[What you should do]: Everything from the first line of the data below through the line that contains "col = scene.collection" should be written out exactly, please, and nothing more; the pictures stay out.

[Provided material]:
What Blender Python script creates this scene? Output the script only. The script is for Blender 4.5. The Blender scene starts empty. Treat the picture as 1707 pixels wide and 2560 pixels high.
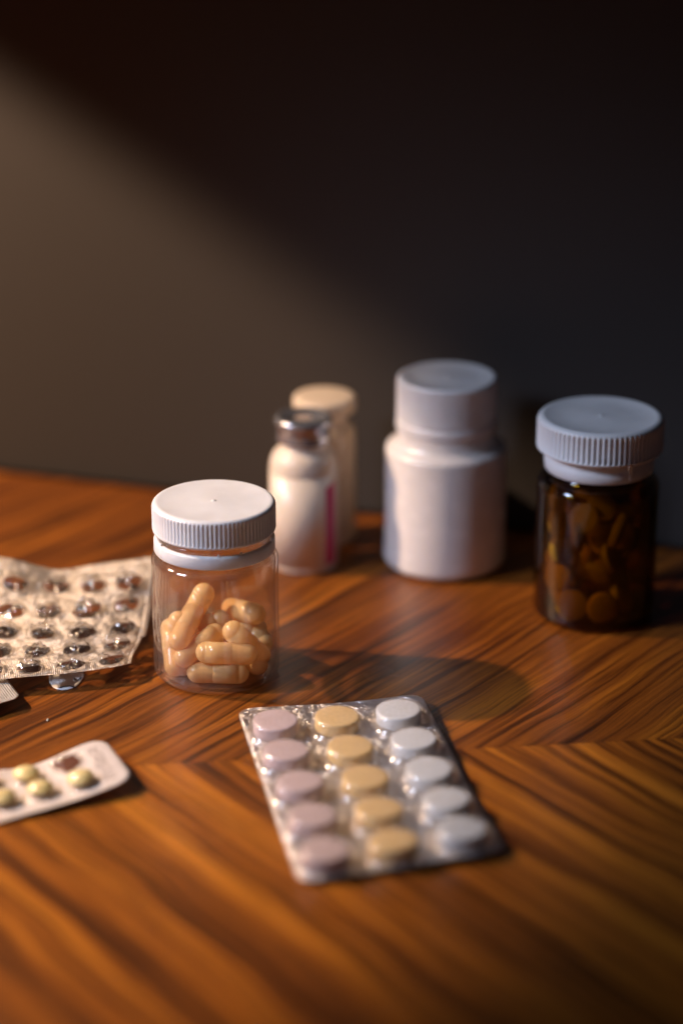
import bpy, bmesh, math, random
from mathutils import Vector, Matrix, noise as mnoise
R = math.radians
random.seed(7)
scene = bpy.context.scene
col = scene.collection

# ------------------------------------------------------------------ camera
cam_d = bpy.data.cameras.new('camera')
cam = bpy.data.objects.new('camera', cam_d); col.objects.link(cam)
cam.location = (0, 0, 0.364)
cam.rotation_euler = (R(90 - 21.4), 0, 0)
cam_d.sensor_fit = 'VERTICAL'; cam_d.sensor_height = 36; cam_d.sensor_width = 24
cam_d.lens = 85.0
cam_d.clip_start = 0.02; cam_d.clip_end = 50
cam_d.dof.use_dof = True
cam_d.dof.focus_distance = 0.832
cam_d.dof.aperture_fstop = 2.8
cam_d.dof.aperture_blades = 0
scene.camera = cam

# ------------------------------------------------------------------ world and lamps
w = bpy.data.worlds.new('World'); scene.world = w; w.use_nodes = True
bg = w.node_tree.nodes['Background']
bg.inputs[0].default_value = (0.50, 0.62, 1.0, 1); bg.inputs[1].default_value = 0.011

def aim(o, target):
    o.rotation_euler = (Vector(target) - o.location).to_track_quat('-Z', 'Y').to_euler()

ld = bpy.data.lights.new('key_lamp', 'SPOT')
ld.energy = 24.5; ld.color = (1.0, 0.69, 0.45)
ld.spot_size = R(2 * 57.0); ld.spot_blend = 0.13; ld.shadow_soft_size = 0.010
key = bpy.data.objects.new('key_lamp', ld); col.objects.link(key)
key.location = (-0.514, 0.860, 0.415); aim(key, (-0.50, 0.88, 0))

fd = bpy.data.lights.new('window_light', 'AREA')
fd.shape = 'RECTANGLE'; fd.size = 0.16; fd.size_y = 0.16
fd.energy = 0.23; fd.spread = R(34); fd.color = (0.66, 0.76, 1.0)
fill = bpy.data.objects.new('window_light', fd); col.objects.link(fill)
fill.location = (-0.56, 0.56, 0.46); aim(fill, (0.03, 0.75, 0.0))

vs = scene.view_settings
vs.view_transform = 'Standard'; vs.look = 'None'; vs.exposure = 0; vs.gamma = 1
scene.render.engine = 'CYCLES'
scene.cycles.max_bounces = 14; scene.cycles.transparent_max_bounces = 24
scene.cycles.transmission_bounces = 8

# ------------------------------------------------------------------ material helpers
def newmat(name):
    m = bpy.data.materials.new(name); m.use_nodes = True
    nt = m.node_tree; nt.nodes.clear()
    out = nt.nodes.new('ShaderNodeOutputMaterial')
    return m, nt, out

def N(nt, t, **kw):
    n = nt.nodes.new(t)
    for k, v in kw.items():
        if k.startswith('i_'):
            n.inputs[int(k[2:])].default_value = v
        else:
            setattr(n, k, v)
    return n

def bsdf(nt, color=None, rough=.5, metal=0., spec=.5, sss=0., sssr=None, coat=0., ior=1.5):
    b = nt.nodes.new('ShaderNodeBsdfPrincipled')
    if color: b.inputs['Base Color'].default_value = (*color, 1)
    b.inputs['Roughness'].default_value = rough
    b.inputs['Metallic'].default_value = metal
    b.inputs['Specular IOR Level'].default_value = spec
    b.inputs['IOR'].default_value = ior
    b.inputs['Coat Weight'].default_value = coat
    b.inputs['Coat Roughness'].default_value = .15
    if sss:
        b.inputs['Subsurface Weight'].default_value = sss
        b.inputs['Subsurface Radius'].default_value = sssr or (1, .6, .4)
        b.inputs['Subsurface Scale'].default_value = .0015
    return b

def bump(nt, h, strength, dist, b):
    n = nt.nodes.new('ShaderNodeBump')
    n.inputs['Strength'].default_value = strength; n.inputs['Distance'].default_value = dist
    nt.links.new(h, n.inputs['Height']); nt.links.new(n.outputs[0], b.inputs['Normal'])
    return n

def plastic(name, color, rough=.38, sss=.25, vary=.06, spec=.5, sscale=.0015, bumps=.12, coat=0., glow=0.):
    """slightly uneven moulded plastic or tablet surface"""
    m, nt, out = newmat(name); L = nt.links
    b = bsdf(nt, color, rough, 0, spec, sss, (1, .75, .55), coat)
    b.inputs['Subsurface Scale'].default_value = sscale
    tc = N(nt, 'ShaderNodeTexCoord')
    n1 = N(nt, 'ShaderNodeTexNoise'); n1.inputs['Scale'].default_value = 160; n1.inputs['Detail'].default_value = 5
    L.new(tc.outputs['Object'], n1.inputs['Vector'])
    mr = N(nt, 'ShaderNodeMapRange'); mr.inputs[1].default_value = .3; mr.inputs[2].default_value = .7
    mr.inputs[3].default_value = 1 - vary; mr.inputs[4].default_value = 1.0
    L.new(n1.outputs[0], mr.inputs[0])
    mx = N(nt, 'ShaderNodeMix', data_type='RGBA', blend_type='MULTIPLY'); mx.inputs[0].default_value = 1
    mx.inputs[6].default_value = (*color, 1); L.new(mr.outputs[0], mx.inputs[7]); L.new(mx.outputs[2], b.inputs['Base Color'])
    mr2 = N(nt, 'ShaderNodeMapRange'); mr2.inputs[3].default_value = rough - .07; mr2.inputs[4].default_value = rough + .1
    L.new(n1.outputs[0], mr2.inputs[0]); L.new(mr2.outputs[0], b.inputs['Roughness'])
    n2 = N(nt, 'ShaderNodeTexNoise'); n2.inputs['Scale'].default_value = 1400; n2.inputs['Detail'].default_value = 3
    L.new(tc.outputs['Object'], n2.inputs['Vector'])
    bump(nt, n2.outputs[0], bumps, .0002, b)
    last = b
    if glow:
        tl = N(nt, 'ShaderNodeBsdfTranslucent'); tl.inputs[0].default_value = (1.0, .69, .27, 1)
        last = N(nt, 'ShaderNodeMixShader'); last.inputs[0].default_value = glow
        L.new(b.outputs[0], last.inputs[1]); L.new(tl.outputs[0], last.inputs[2])
    L.new(last.outputs[0], out.inputs[0])
    return m

def thin_clear(name, tint, edge=.75, rough=.04, haze=0., haze_col=(1, .9, .8), crumple=0., cscale=500, ior=1.5):
    """one wall of clear plastic: what is behind shows, tinted more at a grazing angle, with a Fresnel sheen"""
    m, nt, out = newmat(name); L = nt.links
    geo = N(nt, 'ShaderNodeNewGeometry')
    iorn = N(nt, 'ShaderNodeMapRange'); iorn.inputs[3].default_value = ior; iorn.inputs[4].default_value = 1 / ior
    L.new(geo.outputs['Backfacing'], iorn.inputs[0])
    fr = N(nt, 'ShaderNodeFresnel'); L.new(iorn.outputs[0], fr.inputs['IOR'])
    lw = N(nt, 'ShaderNodeLayerWeight'); lw.inputs[0].default_value = .5
    pw = N(nt, 'ShaderNodeMath', operation='POWER'); L.new(lw.outputs['Facing'], pw.inputs[0]); pw.inputs[1].default_value = 3.0
    mc = N(nt, 'ShaderNodeMix', data_type='RGBA')
    mc.inputs[6].default_value = (*tint, 1); mc.inputs[7].default_value = (*[t * edge for t in tint], 1)
    L.new(pw.outputs[0], mc.inputs[0])
    tr = N(nt, 'ShaderNodeBsdfTransparent'); L.new(mc.outputs[2], tr.inputs[0])
    gl = N(nt, 'ShaderNodeBsdfGlossy'); gl.inputs['Color'].default_value = (1, 1, 1, 1); gl.inputs['Roughness'].default_value = rough
    tc = N(nt, 'ShaderNodeTexCoord')
    if crumple:
        nn = N(nt, 'ShaderNodeTexNoise'); nn.inputs['Scale'].default_value = cscale; nn.inputs['Detail'].default_value = 2
        L.new(tc.outputs['Object'], nn.inputs['Vector'])
        bn = N(nt, 'ShaderNodeBump'); bn.inputs['Strength'].default_value = crumple; bn.inputs['Distance'].default_value = .0006
        L.new(nn.outputs[0], bn.inputs['Height']); L.new(bn.outputs[0], gl.inputs['Normal']); L.new(bn.outputs[0], fr.inputs['Normal'])
    mix = N(nt, 'ShaderNodeMixShader'); L.new(fr.outputs[0], mix.inputs[0]); L.new(tr.outputs[0], mix.inputs[1]); L.new(gl.outputs[0], mix.inputs[2])
    last = mix
    if haze:
        df = N(nt, 'ShaderNodeBsdfDiffuse'); df.inputs[0].default_value = (*haze_col, 1)
        nh = N(nt, 'ShaderNodeTexNoise'); nh.inputs['Scale'].default_value = 90; nh.inputs['Detail'].default_value = 6
        mp = N(nt, 'ShaderNodeMapping'); mp.inputs['Scale'].default_value = (7, 7, .22)  # plastic haze, stretched into upright streaks that paint in light reflections
        L.new(tc.outputs['Object'], mp.inputs[0]); L.new(mp.outputs[0], nh.inputs['Vector'])
        hr = N(nt, 'ShaderNodeMapRange'); hr.inputs[1].default_value = .35; hr.inputs[2].default_value = .75
        hr.inputs[3].default_value = haze * .4; hr.inputs[4].default_value = haze * 2.4
        L.new(nh.outputs[0], hr.inputs[0])
        m2 = N(nt, 'ShaderNodeMixShader'); L.new(hr.outputs[0], m2.inputs[0]); L.new(mix.outputs[0], m2.inputs[1]); L.new(df.outputs[0], m2.inputs[2])
        last = m2
    L.new(last.outputs[0], out.inputs[0])
    return m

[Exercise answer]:
What Blender Python script creates this scene? Output the script only. The script is for Blender 4.5. The Blender scene starts empty. Treat the picture as 1707 pixels wide and 2560 pixels high.
import bpy, bmesh, math, random
from mathutils import Vector, Matrix, noise as mnoise
R = math.radians
random.seed(7)
scene = bpy.context.scene
col = scene.collection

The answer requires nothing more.